The other plants listed above – sedum and asters – are perennials. You can plant them and give them the same care you’d give any other perennial. Then you don’t have to worry about the best time to plant each one for fall color.

Mums are usually sold in pots. If you plant them in the ground, they can be planted as single clumps directly from the pots or split apart and planted in separate, smaller groupings. Some property owners prefer to plant mums in containers. You can remove them from the nursery pot and replant them in your decorative container. This allows you to divide the mums so they fit your container. The alternative is to buy them in nursery pots that can just slip into your decorative containers.

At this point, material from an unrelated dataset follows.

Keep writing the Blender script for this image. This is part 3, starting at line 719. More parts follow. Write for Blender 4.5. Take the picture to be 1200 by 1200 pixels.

There’s still another alternative. Turn the design and installation of a your fall flowering plant bed(s) over to our landscape professionals. Then all you have to do is enjoy your new planting beds right up until the snow flies. No trips to the garden center. No research. All you have to do is approve the design. If you have a favorite, we can incorporate that, too. Remember, landscapes are to enjoy, not to take all of our time maintaining.

One comment on “Mum’s The Word But Not The Only One

  1. Mums are what I refer to as ‘short term annuals’, only because they fill in for warm season annuals that finish early and cool season annuals that should wait for the autumn weather to cool off a bit, especially if cyclamen are the incoming cool season annual. (Cylamen do not like warm autumn weather.) However, mums will always be perennials to me. That is why I dislike using them, only to waste them after bloom. There were small white mums in my former garden that lasted all through the 1990s. I just could not get rid of them while they were so reliable.